One of the unique features of Silesia is how people constructed their lives there after World War II. As Germans left, they often left their entire lives behind. As Polish people from eastern Poland arrived in these towns and villages, they found houses untouched and fully stocked. When Old Bobol and his family travel, they hear of these houses, and begin imagining what their lives could be. When they arrive, they will lead new lives, made of a mix between their past experiences, as well as the Germans who lived there before them, reflecting borderlands as an ontological condition.
“We haven’t treated them with much respect, preferring like everyone else to have shiny new things with traces of glue from the price sticker and a guarantee that they’ll last, in the form of a bold glint of light, a perfectly smooth surface or the faintly metallic smell of a factory far away.”
The narrator and R. do not preserve the treasures they find in their gardens, buried by the Germans who lived there before. They prefer the new. This preference is complicated, as it in part reflects the narrator’s desire for what reminds her and others of youth. It also, however, reveals a desire to be unique, and to forge her own identity, one not influenced by what came before.
“In time the German houses grew more willing to surrender their contents to their new Polish owners—pots, plates, mugs with handles, bedding, and clothes that were almost new, some of them truly elegant. Sometimes they found simple wooden toys that at once they gave to their children—after years of war this was real treasure.”

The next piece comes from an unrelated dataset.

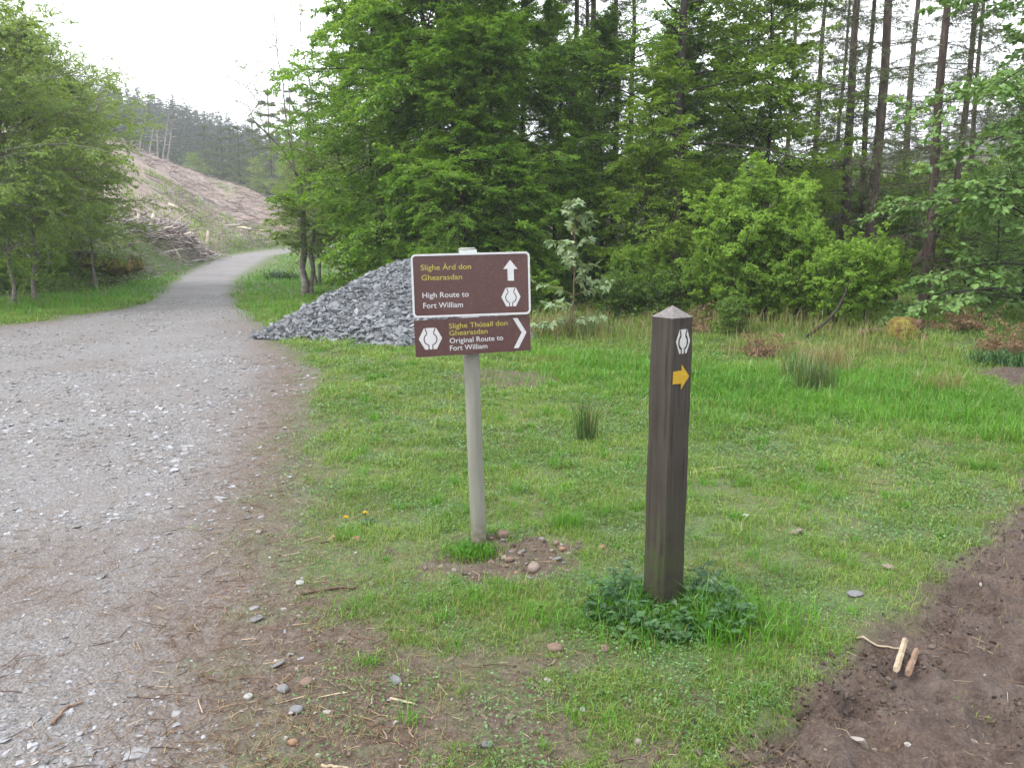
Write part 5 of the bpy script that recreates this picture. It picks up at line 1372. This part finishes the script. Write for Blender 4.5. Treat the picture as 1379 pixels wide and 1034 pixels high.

When the new Polish residents finally settle into their new homes, they begin to notice what was left behind. These objects cross a border themselves, going from being the belongings of Germans to their new Polish owners. Over the course of time, these household objects stop being foreign items and a part of the new residents’ lives.
“Then she’d be off to the tailor’s to place her order and even pay in advance, just to be sure she’d have that garment, otherwise she would fall out of step with time, slip from ‘now’ into ‘then,’ into the realm of twilight and extinction.”
The wife fears being out of touch with society and fashion, representative of a greater fear of losing youth. She orders dresses ahead of time, not wanting to lose the present. She believes that if she does, it hints at death, and treats it as a sign of decay.
“I plan to wear the wig instead of a cap. I’ll put it on as soon as I wake up, so I can get through the chilly rooms and reach the bathroom unharmed. I might even sleep in it. I’ll do my work and plan the summer repairs in it, and I’ll go out in it.”
When Marta gives the narrator her wig, the narrator sees a different version of herself in the mirror. She decides to wear the wig constantly, adopting this new identity. It will act as a protective cover, much like Franz Frost’s wooden hat.